• Task material
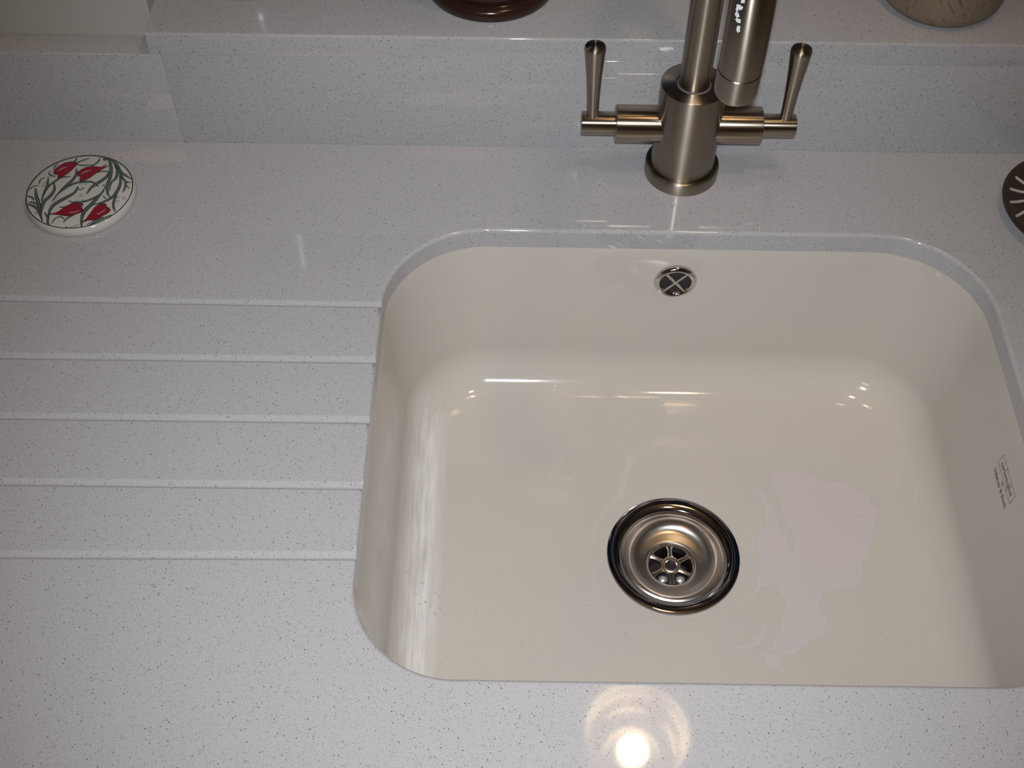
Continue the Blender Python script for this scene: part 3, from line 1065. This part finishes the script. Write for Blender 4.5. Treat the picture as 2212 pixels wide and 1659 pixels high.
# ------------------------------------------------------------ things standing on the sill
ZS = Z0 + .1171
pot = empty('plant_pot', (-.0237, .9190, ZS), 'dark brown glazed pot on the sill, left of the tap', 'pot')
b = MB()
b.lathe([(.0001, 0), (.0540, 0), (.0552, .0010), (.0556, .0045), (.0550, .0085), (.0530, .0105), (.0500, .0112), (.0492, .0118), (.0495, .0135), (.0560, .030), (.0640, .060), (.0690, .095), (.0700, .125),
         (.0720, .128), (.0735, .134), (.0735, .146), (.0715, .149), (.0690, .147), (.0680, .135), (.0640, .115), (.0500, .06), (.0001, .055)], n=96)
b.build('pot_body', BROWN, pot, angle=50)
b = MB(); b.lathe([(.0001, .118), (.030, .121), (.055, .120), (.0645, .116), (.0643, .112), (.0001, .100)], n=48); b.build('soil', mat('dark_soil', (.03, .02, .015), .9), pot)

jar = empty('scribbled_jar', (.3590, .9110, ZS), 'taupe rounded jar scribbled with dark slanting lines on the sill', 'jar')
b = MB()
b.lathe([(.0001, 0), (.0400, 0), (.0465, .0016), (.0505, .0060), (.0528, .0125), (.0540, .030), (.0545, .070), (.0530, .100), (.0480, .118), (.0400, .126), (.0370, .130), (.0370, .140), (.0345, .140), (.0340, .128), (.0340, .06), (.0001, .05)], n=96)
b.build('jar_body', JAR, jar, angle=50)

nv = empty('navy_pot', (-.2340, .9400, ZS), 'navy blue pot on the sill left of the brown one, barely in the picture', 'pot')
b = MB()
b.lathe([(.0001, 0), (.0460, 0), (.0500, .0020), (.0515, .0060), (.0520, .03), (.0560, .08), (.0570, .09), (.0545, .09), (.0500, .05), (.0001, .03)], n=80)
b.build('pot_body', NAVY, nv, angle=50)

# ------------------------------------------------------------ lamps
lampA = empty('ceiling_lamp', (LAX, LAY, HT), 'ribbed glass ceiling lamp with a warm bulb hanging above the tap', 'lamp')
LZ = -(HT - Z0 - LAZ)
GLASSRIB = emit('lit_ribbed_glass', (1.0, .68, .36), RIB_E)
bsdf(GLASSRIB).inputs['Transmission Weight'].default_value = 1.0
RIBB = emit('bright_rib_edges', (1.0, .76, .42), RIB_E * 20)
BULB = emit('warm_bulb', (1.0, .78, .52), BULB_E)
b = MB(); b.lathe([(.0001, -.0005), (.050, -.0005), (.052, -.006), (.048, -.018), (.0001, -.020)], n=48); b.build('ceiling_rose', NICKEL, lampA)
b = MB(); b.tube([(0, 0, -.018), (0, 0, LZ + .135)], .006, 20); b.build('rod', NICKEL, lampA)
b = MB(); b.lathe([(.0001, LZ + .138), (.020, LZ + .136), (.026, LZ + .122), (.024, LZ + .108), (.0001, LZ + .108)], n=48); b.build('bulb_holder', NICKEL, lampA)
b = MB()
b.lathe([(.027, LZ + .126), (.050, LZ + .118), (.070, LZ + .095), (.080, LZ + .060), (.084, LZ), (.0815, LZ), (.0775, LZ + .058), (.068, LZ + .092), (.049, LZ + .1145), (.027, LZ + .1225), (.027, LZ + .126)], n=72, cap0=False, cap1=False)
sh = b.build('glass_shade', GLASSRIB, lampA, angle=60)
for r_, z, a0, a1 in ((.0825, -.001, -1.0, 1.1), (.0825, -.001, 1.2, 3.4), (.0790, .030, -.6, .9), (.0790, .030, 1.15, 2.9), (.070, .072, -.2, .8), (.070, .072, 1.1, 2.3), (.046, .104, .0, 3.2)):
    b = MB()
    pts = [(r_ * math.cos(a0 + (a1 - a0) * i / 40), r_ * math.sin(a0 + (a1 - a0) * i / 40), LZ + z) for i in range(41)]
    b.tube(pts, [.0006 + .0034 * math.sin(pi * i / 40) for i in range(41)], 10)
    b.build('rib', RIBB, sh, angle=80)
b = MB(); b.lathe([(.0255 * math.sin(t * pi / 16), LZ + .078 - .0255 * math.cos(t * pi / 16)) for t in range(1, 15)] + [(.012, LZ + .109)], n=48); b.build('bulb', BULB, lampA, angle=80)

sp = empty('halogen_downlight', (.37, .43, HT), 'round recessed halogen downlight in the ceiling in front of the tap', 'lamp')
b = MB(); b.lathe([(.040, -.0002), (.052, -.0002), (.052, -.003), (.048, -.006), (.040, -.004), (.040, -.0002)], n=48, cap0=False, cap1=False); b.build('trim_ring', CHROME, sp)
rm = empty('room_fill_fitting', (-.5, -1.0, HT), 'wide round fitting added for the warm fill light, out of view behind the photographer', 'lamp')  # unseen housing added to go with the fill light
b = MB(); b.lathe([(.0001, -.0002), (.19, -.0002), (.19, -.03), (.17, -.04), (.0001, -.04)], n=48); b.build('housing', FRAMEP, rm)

==

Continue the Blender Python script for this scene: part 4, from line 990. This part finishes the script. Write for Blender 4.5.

--

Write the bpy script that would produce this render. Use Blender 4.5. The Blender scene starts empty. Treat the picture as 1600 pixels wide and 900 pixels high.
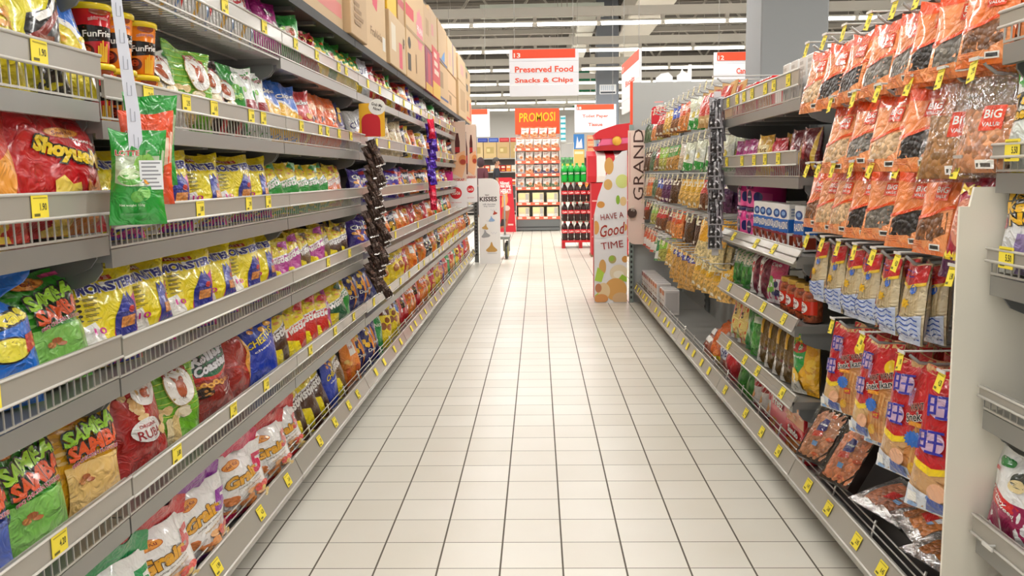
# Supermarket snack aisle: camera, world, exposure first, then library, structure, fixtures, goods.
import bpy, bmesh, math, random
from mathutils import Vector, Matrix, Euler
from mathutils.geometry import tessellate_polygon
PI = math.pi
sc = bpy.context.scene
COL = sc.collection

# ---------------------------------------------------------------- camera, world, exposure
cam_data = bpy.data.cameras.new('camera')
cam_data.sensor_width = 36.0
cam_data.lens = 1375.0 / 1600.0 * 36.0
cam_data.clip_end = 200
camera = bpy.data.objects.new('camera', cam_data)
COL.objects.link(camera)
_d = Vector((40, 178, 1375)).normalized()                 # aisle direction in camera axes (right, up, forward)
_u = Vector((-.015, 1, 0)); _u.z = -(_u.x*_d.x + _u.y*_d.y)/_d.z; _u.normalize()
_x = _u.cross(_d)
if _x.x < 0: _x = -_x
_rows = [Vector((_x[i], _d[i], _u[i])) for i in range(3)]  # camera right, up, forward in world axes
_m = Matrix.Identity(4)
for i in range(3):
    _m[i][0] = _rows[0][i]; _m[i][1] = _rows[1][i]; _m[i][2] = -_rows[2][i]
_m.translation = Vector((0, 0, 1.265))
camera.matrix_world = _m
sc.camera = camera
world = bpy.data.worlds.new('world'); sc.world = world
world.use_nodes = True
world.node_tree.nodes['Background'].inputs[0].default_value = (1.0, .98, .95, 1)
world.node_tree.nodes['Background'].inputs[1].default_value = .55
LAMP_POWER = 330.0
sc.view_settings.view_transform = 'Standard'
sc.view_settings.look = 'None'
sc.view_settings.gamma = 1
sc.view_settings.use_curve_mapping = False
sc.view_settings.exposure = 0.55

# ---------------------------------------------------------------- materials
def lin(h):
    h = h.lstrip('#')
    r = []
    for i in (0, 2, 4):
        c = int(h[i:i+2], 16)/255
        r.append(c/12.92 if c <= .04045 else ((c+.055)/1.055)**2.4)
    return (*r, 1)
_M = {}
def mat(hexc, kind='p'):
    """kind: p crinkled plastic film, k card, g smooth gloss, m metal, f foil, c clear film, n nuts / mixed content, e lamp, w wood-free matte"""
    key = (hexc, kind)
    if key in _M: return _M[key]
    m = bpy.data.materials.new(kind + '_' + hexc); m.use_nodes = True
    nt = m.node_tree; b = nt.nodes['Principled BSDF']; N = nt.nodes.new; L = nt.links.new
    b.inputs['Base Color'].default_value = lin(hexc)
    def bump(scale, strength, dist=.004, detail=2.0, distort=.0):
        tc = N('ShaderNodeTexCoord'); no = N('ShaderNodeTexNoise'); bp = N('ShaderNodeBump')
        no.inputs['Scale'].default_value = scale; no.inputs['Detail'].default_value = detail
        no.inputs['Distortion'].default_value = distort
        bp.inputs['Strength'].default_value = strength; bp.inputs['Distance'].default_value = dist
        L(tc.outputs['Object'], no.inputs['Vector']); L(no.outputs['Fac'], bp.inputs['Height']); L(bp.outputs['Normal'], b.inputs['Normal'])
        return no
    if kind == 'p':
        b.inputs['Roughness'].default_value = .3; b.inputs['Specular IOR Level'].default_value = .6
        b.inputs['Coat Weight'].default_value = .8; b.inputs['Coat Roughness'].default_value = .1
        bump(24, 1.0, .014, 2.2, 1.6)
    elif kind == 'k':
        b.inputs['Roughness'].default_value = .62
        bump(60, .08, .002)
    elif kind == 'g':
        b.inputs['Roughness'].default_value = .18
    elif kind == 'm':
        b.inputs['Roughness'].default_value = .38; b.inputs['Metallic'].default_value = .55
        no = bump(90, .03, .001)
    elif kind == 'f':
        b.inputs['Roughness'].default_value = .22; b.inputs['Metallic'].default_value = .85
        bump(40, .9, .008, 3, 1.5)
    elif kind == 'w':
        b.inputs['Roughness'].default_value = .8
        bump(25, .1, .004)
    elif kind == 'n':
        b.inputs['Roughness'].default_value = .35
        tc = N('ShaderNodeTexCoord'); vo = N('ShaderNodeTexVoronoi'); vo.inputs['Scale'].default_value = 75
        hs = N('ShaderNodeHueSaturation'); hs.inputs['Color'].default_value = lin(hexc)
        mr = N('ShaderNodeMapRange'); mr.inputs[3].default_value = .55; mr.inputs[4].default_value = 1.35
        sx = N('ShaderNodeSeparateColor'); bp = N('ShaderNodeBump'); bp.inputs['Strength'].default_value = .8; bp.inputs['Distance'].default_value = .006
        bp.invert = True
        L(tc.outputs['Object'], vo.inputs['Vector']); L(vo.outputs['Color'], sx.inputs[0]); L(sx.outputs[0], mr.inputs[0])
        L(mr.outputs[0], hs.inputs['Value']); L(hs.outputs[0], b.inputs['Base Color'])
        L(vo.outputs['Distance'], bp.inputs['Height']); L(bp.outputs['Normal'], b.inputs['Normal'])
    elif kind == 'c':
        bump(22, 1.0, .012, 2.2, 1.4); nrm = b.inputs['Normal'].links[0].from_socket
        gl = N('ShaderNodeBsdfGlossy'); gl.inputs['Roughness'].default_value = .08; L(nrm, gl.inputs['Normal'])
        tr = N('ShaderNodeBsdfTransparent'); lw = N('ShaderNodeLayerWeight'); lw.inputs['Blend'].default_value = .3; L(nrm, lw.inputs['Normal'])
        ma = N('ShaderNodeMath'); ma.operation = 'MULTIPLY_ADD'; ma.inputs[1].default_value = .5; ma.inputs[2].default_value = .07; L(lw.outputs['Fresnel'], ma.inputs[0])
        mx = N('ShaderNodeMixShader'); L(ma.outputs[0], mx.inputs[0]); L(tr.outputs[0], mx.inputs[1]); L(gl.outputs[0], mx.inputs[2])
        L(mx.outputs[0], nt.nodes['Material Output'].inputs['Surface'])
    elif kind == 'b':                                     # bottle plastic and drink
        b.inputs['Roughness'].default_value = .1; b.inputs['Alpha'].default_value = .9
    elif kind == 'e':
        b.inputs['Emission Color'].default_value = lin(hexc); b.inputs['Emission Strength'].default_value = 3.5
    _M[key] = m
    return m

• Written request
Print exactly the lines above from the one with "Continue the Blender Python script for this scene: part 3, from" to the one with "(.03, .02, .015), .9), pot)", including both.

• Exercise solution
Continue the Blender Python script for this scene: part 3, from line 1065. This part finishes the script. Write for Blender 4.5. Treat the picture as 2212 pixels wide and 1659 pixels high.
# ------------------------------------------------------------ things standing on the sill
ZS = Z0 + .1171
pot = empty('plant_pot', (-.0237, .9190, ZS), 'dark brown glazed pot on the sill, left of the tap', 'pot')
b = MB()
b.lathe([(.0001, 0), (.0540, 0), (.0552, .0010), (.0556, .0045), (.0550, .0085), (.0530, .0105), (.0500, .0112), (.0492, .0118), (.0495, .0135), (.0560, .030), (.0640, .060), (.0690, .095), (.0700, .125),
         (.0720, .128), (.0735, .134), (.0735, .146), (.0715, .149), (.0690, .147), (.0680, .135), (.0640, .115), (.0500, .06), (.0001, .055)], n=96)
b.build('pot_body', BROWN, pot, angle=50)
b = MB(); b.lathe([(.0001, .118), (.030, .121), (.055, .120), (.0645, .116), (.0643, .112), (.0001, .100)], n=48); b.build('soil', mat('dark_soil', (.03, .02, .015), .9), pot)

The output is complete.